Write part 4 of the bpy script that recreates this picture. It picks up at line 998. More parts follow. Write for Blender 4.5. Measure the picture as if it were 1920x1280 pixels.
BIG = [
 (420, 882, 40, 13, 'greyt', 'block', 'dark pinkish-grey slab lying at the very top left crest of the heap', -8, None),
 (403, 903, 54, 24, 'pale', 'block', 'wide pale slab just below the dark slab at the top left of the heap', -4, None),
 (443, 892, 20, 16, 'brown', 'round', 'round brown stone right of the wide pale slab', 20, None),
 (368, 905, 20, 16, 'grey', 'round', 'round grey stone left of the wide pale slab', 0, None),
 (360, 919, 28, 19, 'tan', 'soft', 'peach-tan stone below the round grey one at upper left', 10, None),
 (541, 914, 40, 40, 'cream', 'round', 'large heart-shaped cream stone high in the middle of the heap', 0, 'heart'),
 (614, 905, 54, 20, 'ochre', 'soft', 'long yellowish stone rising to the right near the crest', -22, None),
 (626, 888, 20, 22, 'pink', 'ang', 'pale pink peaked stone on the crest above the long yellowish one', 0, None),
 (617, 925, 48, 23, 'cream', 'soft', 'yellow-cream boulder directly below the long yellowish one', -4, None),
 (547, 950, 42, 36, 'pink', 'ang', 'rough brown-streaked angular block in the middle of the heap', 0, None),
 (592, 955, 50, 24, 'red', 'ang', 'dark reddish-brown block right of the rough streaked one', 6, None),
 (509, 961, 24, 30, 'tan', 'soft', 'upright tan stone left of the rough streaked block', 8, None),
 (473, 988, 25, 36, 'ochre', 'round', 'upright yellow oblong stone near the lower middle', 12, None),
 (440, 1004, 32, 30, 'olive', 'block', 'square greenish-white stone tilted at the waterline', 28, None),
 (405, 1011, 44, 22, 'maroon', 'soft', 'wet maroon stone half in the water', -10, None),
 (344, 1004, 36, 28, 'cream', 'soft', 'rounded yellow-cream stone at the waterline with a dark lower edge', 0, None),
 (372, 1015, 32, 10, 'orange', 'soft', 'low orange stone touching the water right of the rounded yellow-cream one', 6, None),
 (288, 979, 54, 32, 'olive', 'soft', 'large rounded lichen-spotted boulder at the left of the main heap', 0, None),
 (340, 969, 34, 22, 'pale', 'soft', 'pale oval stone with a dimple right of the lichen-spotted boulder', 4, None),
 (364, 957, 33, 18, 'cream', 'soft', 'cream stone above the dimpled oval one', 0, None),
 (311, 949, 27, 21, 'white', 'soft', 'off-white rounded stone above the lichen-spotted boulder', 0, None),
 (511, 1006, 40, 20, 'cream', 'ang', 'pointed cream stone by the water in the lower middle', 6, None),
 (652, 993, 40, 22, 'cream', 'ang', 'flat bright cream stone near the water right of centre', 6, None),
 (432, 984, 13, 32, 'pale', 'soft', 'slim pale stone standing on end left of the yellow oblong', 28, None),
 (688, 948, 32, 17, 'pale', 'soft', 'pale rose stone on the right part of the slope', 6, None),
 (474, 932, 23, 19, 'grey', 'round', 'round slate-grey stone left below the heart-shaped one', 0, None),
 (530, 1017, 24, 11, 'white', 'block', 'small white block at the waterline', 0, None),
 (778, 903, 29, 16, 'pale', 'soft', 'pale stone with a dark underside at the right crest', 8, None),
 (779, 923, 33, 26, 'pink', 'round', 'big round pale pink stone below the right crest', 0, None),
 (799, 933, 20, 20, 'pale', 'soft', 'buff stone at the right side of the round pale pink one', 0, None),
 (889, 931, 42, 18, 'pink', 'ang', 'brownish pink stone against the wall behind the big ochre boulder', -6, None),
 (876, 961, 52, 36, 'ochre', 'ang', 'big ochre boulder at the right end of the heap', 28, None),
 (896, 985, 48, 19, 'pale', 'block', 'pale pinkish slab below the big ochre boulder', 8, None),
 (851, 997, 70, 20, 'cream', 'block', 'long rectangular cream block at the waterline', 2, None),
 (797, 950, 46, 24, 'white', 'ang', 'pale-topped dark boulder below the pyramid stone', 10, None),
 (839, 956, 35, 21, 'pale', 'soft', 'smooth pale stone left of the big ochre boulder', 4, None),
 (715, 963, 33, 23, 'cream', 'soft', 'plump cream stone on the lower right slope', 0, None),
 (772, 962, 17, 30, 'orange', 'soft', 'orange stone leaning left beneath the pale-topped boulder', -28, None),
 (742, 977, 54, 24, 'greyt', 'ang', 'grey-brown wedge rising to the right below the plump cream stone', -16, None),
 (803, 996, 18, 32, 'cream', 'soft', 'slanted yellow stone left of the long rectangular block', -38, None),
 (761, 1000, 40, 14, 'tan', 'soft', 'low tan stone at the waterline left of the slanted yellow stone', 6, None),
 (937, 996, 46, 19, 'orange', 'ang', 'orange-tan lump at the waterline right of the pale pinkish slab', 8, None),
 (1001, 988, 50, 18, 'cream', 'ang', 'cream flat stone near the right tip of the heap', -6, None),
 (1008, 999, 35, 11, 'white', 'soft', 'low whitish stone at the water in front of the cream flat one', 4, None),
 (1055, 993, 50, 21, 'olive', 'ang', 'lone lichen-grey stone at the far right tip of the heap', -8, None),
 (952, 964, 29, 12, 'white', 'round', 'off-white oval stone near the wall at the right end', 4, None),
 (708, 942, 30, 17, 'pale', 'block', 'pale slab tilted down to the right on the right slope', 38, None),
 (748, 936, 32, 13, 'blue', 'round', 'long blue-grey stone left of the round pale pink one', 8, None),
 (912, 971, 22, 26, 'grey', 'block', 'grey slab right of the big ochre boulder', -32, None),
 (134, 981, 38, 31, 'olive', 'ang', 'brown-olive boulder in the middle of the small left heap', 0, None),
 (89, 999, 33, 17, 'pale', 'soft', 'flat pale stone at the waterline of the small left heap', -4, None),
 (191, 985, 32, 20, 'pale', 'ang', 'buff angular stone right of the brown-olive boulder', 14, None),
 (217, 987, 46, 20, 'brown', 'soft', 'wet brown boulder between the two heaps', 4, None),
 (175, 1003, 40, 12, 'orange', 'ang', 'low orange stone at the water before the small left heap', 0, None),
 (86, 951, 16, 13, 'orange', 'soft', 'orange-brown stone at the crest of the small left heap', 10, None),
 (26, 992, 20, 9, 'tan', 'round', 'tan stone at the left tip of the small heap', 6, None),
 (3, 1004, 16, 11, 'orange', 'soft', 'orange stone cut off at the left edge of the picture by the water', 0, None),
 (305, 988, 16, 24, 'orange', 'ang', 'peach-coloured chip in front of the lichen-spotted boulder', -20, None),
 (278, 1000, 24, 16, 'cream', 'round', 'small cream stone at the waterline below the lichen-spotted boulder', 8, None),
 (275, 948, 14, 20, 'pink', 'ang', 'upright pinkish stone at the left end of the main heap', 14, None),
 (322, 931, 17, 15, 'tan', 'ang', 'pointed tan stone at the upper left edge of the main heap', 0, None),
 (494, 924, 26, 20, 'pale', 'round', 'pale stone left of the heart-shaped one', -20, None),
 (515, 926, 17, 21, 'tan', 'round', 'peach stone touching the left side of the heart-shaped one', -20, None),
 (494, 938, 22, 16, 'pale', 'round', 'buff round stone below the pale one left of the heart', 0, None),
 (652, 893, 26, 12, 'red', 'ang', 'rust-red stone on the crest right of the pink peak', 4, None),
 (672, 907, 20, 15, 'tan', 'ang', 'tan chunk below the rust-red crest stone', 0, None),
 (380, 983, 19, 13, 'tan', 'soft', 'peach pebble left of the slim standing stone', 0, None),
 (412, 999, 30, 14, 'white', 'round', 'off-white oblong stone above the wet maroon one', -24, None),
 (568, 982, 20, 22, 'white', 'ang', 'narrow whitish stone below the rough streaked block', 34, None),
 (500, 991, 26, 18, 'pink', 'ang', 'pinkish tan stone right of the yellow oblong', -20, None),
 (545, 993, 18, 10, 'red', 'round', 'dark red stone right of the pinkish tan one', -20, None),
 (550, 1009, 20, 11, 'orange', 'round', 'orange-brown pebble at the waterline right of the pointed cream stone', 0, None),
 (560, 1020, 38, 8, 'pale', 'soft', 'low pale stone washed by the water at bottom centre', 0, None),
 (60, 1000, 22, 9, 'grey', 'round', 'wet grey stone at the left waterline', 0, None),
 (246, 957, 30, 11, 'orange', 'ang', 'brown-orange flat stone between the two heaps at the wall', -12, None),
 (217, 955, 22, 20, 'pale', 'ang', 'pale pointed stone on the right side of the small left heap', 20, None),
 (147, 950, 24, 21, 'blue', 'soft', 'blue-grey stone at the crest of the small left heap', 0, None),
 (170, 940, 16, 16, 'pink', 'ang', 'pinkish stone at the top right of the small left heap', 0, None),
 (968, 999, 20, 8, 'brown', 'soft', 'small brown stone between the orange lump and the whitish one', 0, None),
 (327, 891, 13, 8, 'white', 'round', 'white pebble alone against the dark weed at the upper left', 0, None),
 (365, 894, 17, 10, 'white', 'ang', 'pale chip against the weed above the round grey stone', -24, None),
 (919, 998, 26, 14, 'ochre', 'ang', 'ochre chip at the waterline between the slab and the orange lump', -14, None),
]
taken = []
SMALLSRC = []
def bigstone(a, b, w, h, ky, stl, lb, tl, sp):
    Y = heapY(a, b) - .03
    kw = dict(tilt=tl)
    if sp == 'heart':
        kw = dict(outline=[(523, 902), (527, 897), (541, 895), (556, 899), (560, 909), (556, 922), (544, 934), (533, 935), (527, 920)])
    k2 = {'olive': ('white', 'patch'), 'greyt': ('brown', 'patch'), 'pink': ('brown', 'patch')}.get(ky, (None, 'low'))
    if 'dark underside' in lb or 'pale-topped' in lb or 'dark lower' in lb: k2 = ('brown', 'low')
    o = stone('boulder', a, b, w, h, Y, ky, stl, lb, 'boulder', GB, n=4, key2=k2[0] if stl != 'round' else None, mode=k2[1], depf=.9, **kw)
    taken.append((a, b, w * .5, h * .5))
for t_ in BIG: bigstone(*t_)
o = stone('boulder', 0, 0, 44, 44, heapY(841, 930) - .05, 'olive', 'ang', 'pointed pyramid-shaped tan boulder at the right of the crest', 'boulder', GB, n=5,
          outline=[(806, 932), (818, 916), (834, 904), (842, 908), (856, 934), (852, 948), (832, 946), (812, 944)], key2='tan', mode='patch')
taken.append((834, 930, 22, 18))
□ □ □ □
§ Given exercise: Reproduce the listing above exactly from the line containing "if 'dark underside'" through its last line, with both of those lines included.

§ Correct answer:
    if 'dark underside' in lb or 'pale-topped' in lb or 'dark lower' in lb: k2 = ('brown', 'low')
    o = stone('boulder', a, b, w, h, Y, ky, stl, lb, 'boulder', GB, n=4, key2=k2[0] if stl != 'round' else None, mode=k2[1], depf=.9, **kw)
    taken.append((a, b, w * .5, h * .5))
for t_ in BIG: bigstone(*t_)
o = stone('boulder', 0, 0, 44, 44, heapY(841, 930) - .05, 'olive', 'ang', 'pointed pyramid-shaped tan boulder at the right of the crest', 'boulder', GB, n=5,
          outline=[(806, 932), (818, 916), (834, 904), (842, 908), (856, 934), (852, 948), (832, 946), (812, 944)], key2='tan', mode='patch')
taken.append((834, 930, 22, 18))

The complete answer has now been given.